Mr Butz, the eIDAS Regulation was introduced in 2016 with the aim of creating legal certainty for electronic signatures in all member states. Is this not enough harmonisation?
You would think so, right. In practice, however, there are sometimes considerable differences from state to state. While in Austria we now have 2.7 million digital identities, which represents an overwhelming level of acceptance in relation to the population, Germany, for example, is still a long way off. Then there are the trust centres that work closely with the government but do not follow eIDAS. The picture is similar in the business world. Banks, for example, have created their own identification options. We are still a long way from real harmonisation. This is not how digital Europe works.
Yet the legal framework and the requirements for electronic signatures and trust centres are precisely formulated in the eIDAS Regulation?
If it is all so clear, why has it not yet had the hoped-for widespread effect? There are currently even considerations at EU level to relax these regulations in order to perhaps promote acceptance. We at the ESD believe this is the wrong approach. It would lead to many individual national solutions. In my view, the regulations are not strict enough yet. Only absolute clarity and commitment will ultimately lead to the harmonisation we are striving for in Europe.
In countries like Estonia, we see a more progressive understanding of digitalisation. Acceptance seems to have reached a certain level there. What can we learn from this?
Estonia is an interesting example because comprehensive digitalisation is an integral part of the political agenda. They have 1.3 million inhabitants and possession of a digital identity is required by law. Anyone can make a qualified electronic signature. And that shows a considerable difference in quality: if you just say, “Oh, please get a digital identity, that would be useful”, then it will be difficult. In the end, this only means that there is no serious digitalisation concept – and there cannot be.

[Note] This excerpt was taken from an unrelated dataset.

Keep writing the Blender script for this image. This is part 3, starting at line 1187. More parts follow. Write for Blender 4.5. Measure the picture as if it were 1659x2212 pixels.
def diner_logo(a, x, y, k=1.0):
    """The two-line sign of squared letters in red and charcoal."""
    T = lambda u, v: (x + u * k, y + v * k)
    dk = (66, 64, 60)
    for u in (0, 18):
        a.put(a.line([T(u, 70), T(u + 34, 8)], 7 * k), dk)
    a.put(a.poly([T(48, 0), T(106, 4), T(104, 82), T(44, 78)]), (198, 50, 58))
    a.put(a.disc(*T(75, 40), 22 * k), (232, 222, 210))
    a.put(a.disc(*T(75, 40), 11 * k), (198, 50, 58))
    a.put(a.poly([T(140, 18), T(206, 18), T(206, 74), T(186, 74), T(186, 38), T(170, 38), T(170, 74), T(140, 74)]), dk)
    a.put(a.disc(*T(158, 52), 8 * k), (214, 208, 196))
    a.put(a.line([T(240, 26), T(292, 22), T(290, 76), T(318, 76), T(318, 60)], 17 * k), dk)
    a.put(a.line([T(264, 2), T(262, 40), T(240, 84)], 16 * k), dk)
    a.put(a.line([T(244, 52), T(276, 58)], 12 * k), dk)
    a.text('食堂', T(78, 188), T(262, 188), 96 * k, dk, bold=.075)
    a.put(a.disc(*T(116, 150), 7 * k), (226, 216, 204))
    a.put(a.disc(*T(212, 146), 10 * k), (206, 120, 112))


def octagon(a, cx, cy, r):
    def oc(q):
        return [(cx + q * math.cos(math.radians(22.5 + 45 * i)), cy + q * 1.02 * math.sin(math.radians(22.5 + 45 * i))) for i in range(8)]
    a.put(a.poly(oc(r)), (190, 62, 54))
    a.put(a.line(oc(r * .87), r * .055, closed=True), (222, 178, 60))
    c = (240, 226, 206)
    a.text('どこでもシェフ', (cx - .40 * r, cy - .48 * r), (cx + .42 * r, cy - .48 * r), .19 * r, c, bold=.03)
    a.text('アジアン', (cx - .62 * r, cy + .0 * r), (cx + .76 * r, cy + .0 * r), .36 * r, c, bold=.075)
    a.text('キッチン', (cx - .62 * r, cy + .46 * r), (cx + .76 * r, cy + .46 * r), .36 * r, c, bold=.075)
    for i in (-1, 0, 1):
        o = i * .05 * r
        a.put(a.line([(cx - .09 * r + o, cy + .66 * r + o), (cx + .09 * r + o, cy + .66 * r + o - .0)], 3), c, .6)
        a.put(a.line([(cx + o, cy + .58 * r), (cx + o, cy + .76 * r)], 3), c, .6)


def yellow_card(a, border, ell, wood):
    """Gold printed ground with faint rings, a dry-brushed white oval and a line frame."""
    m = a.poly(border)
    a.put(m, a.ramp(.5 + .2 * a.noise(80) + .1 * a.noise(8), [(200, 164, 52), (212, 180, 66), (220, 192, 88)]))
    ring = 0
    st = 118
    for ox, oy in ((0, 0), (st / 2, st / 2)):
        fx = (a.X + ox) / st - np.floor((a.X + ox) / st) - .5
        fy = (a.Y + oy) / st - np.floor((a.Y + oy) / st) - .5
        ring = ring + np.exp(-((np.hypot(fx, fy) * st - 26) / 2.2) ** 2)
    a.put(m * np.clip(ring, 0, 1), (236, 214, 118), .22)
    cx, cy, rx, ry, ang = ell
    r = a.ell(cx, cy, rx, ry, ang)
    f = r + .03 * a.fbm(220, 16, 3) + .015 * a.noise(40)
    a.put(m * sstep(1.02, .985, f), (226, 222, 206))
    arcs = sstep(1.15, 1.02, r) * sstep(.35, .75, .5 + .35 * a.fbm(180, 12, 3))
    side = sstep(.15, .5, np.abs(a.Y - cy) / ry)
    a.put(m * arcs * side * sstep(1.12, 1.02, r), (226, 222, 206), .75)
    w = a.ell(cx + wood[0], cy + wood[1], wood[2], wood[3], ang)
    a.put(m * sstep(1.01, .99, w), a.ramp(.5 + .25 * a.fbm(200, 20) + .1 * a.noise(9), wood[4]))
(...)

“When it comes to digitalisation, politicians are largely in the dark.” – Michael Butz
Which is another way of saying political failure, or at least a certain timidity. Does the ESD also see itself as an advisor to a policy that, alongside climate protection and migration, has identified digitalisation as the third major playing field for the challenges of our time?
Absolutely. In the other two areas, there are specific approaches and a lot of expertise on how to get things moving. When it comes to digitalisation, politicians are largely in the dark. There are far too few experts who can really understand and assess the topic. The mere slogan “We need more digitalisation” is not enough. If you take the fight against cybercrime seriously, for example, then you need to know first: Who is on the other end of the line? This is an example that shows the impact that a comprehensive digital identity can have and how it can help to realise political intentions in practice in Europe. The attempts to achieve greater acceptance with educational programmes, for example, take far too long.
The global situation seems even less clear. Companies such as Google have long been creating their own, barely regulated laws when it comes to processing data.
This is the second major issue to which the ESD is committed. The big hyperscalers offer free cloud solutions and no user really knows what happens to their data. Ultimately, they do what they want. The ESD wants a cloud in Europe with a European infrastructure where everyone can store data, the GDPR is observed, the data belongs to the users and nothing is automatically analysed for marketing purposes. The global systems do not adhere to this at all, zero. They do not know GDPR. The Americans analyse millions of European data records. That is not the case the other way round.
If Europeans want to emancipate themselves, do they need a purely European solution?
A European solution for digital identities is definitely the basis. Perhaps just a small part of the big digital agenda. But to implement it, we need the knowledge and experience of the European trust centres. Otherwise, it will just be declarations of intent on data security and data protection issues.